**EXERCISE:** From the first line of the data through the line containing "1610, 1670, 1750])", return each line exactly.

**MATERIAL PROVIDED:**
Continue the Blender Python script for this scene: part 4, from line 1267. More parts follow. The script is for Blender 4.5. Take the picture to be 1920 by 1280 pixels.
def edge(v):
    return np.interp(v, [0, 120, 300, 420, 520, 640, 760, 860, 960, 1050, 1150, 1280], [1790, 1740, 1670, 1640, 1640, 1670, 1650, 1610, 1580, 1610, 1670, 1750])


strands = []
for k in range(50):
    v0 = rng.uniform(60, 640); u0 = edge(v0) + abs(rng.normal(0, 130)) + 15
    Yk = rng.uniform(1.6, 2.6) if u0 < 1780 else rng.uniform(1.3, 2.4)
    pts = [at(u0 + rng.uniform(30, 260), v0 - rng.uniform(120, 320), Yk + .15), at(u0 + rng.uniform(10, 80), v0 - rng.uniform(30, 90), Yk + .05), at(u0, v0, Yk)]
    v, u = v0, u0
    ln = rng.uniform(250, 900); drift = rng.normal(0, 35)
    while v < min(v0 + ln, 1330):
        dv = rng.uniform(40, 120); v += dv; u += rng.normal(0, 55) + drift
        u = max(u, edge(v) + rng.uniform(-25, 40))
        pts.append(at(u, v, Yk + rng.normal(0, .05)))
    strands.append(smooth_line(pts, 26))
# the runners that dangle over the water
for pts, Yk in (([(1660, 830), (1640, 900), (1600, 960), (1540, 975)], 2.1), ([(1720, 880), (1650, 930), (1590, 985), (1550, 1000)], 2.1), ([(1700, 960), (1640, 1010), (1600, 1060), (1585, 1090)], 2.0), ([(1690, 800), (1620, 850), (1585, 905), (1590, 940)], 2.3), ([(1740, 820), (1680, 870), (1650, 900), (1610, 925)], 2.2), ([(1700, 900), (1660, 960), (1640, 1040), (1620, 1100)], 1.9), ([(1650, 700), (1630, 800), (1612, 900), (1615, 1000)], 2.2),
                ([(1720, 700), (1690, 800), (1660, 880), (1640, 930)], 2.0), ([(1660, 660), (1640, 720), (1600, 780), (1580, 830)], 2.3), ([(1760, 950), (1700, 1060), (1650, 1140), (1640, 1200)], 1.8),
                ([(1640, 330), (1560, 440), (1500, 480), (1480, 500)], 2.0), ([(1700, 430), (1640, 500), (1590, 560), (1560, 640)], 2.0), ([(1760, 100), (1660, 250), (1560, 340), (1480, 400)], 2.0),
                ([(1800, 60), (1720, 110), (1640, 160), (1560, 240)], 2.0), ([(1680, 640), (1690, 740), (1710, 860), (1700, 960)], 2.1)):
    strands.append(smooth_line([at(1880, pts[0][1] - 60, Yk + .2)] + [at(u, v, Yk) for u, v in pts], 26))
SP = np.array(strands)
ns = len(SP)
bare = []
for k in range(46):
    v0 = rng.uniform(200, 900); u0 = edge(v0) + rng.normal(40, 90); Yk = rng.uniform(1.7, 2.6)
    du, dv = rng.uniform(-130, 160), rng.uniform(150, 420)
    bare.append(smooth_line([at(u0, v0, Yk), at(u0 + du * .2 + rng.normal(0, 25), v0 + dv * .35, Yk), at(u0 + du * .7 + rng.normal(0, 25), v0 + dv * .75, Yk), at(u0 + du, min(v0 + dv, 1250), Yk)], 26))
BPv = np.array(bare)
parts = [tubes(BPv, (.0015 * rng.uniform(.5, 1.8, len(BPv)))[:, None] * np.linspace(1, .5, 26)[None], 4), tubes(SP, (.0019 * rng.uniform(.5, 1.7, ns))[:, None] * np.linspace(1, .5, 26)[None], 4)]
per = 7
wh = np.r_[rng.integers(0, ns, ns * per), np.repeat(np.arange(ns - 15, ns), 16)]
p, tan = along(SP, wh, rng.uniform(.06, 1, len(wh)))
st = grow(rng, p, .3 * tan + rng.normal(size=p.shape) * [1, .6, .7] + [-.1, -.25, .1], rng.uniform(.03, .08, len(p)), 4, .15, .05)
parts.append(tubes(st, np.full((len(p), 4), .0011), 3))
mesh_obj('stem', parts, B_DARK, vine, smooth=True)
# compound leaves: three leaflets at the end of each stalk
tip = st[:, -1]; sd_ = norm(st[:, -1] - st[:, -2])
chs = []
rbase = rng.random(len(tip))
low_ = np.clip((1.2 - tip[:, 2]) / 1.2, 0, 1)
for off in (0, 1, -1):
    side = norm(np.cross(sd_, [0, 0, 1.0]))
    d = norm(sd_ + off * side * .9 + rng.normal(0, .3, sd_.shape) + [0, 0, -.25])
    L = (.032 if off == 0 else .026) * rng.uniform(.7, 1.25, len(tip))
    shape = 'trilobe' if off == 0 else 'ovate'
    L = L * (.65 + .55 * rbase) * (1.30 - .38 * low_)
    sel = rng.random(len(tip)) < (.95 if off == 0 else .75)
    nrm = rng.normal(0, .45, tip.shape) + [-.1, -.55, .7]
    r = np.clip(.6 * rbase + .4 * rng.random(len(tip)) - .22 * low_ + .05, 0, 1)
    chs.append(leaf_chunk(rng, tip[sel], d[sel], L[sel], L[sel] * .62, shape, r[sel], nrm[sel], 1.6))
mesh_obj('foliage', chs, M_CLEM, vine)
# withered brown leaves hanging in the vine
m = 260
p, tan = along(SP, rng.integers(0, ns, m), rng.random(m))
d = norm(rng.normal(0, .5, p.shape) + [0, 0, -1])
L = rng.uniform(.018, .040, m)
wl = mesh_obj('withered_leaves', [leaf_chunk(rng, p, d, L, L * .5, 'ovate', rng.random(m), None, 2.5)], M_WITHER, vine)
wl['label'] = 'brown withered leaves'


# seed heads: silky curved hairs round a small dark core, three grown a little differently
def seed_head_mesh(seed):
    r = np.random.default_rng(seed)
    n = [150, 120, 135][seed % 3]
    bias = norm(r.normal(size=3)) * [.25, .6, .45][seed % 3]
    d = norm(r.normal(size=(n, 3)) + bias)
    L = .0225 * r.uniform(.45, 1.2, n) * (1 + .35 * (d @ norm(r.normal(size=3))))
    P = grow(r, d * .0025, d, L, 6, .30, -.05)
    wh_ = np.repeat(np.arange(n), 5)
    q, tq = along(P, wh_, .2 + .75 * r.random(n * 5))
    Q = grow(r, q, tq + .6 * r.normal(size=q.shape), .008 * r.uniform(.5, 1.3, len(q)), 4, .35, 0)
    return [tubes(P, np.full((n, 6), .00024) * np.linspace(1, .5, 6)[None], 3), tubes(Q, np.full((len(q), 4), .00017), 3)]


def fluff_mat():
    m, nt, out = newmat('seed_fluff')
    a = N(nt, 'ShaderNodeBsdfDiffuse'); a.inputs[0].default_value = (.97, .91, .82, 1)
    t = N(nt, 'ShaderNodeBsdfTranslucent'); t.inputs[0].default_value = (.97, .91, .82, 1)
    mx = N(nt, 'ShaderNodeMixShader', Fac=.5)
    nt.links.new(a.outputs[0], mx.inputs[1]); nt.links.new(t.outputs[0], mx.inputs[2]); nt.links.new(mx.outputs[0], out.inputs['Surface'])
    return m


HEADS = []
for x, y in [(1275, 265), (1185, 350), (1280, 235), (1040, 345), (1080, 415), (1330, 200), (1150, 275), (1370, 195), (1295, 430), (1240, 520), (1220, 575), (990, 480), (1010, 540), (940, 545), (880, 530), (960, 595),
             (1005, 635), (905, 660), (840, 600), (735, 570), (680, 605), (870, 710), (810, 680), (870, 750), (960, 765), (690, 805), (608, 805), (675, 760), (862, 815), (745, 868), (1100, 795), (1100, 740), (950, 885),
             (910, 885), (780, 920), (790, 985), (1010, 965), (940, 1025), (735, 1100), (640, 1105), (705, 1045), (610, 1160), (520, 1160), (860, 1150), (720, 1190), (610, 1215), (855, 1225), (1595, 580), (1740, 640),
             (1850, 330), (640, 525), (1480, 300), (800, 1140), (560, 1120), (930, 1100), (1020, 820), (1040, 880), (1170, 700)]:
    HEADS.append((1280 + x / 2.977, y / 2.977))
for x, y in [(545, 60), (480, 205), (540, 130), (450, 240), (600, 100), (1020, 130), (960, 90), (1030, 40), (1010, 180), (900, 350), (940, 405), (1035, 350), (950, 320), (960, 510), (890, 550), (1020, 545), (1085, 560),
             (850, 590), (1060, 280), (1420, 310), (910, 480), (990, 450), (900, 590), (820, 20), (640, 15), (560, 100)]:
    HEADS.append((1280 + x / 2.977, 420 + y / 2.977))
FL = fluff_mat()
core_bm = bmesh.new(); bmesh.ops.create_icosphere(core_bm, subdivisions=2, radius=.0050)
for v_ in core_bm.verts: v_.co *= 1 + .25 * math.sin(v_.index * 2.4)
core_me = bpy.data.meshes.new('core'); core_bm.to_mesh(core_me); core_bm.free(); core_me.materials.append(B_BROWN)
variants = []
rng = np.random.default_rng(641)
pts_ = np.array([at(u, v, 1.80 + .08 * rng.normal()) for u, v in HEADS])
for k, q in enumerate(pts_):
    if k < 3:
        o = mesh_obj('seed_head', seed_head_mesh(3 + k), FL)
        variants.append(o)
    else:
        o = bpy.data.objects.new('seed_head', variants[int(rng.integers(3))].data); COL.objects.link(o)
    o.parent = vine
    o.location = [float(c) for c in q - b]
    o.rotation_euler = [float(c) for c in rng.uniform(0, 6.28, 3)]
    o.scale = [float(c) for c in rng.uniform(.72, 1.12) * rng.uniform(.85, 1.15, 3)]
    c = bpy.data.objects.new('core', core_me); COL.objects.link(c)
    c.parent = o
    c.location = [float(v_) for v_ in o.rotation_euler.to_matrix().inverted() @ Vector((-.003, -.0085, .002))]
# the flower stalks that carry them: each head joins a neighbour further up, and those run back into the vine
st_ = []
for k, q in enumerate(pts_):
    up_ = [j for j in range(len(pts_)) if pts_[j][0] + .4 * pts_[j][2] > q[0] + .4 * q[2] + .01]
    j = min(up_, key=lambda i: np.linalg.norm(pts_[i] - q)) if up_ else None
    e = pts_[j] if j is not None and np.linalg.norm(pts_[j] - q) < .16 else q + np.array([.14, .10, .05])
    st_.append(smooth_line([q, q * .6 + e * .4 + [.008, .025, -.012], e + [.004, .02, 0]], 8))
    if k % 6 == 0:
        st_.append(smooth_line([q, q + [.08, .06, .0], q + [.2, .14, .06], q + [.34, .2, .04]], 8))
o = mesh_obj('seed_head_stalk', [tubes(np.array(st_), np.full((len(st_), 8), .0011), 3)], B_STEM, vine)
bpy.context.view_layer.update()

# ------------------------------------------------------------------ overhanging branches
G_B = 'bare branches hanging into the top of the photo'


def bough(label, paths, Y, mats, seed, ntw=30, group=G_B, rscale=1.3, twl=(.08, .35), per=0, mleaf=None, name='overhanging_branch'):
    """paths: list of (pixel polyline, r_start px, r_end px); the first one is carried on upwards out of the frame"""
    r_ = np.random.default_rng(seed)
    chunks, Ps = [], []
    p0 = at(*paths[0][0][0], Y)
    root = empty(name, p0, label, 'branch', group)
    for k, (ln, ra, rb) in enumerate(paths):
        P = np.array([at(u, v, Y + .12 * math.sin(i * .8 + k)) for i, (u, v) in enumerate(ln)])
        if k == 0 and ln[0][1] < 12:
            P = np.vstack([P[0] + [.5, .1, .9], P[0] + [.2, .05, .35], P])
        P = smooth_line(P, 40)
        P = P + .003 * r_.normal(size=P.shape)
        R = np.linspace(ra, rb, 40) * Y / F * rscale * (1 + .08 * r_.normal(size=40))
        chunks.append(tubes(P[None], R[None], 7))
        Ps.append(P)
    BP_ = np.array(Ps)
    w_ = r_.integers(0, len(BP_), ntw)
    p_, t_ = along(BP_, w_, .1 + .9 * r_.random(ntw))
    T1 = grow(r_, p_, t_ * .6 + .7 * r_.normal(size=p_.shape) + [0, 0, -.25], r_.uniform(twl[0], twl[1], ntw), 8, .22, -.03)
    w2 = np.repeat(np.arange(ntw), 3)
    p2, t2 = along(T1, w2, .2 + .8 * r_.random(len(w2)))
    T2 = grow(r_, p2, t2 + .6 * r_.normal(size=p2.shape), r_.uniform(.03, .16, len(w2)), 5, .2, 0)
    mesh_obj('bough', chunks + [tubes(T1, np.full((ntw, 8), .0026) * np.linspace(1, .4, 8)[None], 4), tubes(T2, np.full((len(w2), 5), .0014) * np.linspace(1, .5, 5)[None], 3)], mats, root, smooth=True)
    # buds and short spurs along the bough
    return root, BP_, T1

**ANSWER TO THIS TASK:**
Continue the Blender Python script for this scene: part 4, from line 1267. More parts follow. The script is for Blender 4.5. Take the picture to be 1920 by 1280 pixels.
def edge(v):
    return np.interp(v, [0, 120, 300, 420, 520, 640, 760, 860, 960, 1050, 1150, 1280], [1790, 1740, 1670, 1640, 1640, 1670, 1650, 1610, 1580, 1610, 1670, 1750])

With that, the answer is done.